Но восторги по поводу ума Засса, живописной внешности, лихости гаснут. Честолюбив до мелочности, бредит крестами. Созидательные почины, торговля, политическая стратегия для него не существуют. Он наслаждается огненными языками, слизывающими жалкие хижины, командует засыпать гранатами толпу безоружных горцев. Блюдолизы из штабного окружения, вызывая улыбку на багровой усатой физиономии, напевали, пьяно раскачиваясь:
Аллах, услышь правоверных молитвы,
Избавь нас от Засса и страшной с ним битвы!
Поход Засса, не в пример вельяминовскому, — разбойничий. Бестужев «без метафор» пишет об этом: «До сих пор я учился воевать, а теперь выучился и разбойничать. Засс — мастер своего дела». Участвуя в набегах, Бестужев до донышка постиг «воровской образ этой войны, доселе… худо знакомый».
Смельчак Засс вызывал омерзение.
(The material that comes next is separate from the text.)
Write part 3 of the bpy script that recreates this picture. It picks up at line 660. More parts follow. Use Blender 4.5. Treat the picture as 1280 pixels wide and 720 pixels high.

Уже не Вельяминов оттенял его пороки, иная фигура, поднимаясь, маячила в дыму.
* * *
О Мулла-Нуре Бестужев слышал еще в Дербенте. Этот абрек — докатилась молва — довольствуется малым, безразличен к золоту, дорогим товарам. Возьмет рубля два, от силы — червонец и пропускает путешественника, не отбивая охоты пользоваться дорогой из Кубы в Шемаху. Благосклонен к русским, провожает через порожистую речку, дарит яблоко или гранат: «Помни Мулла-Нура!»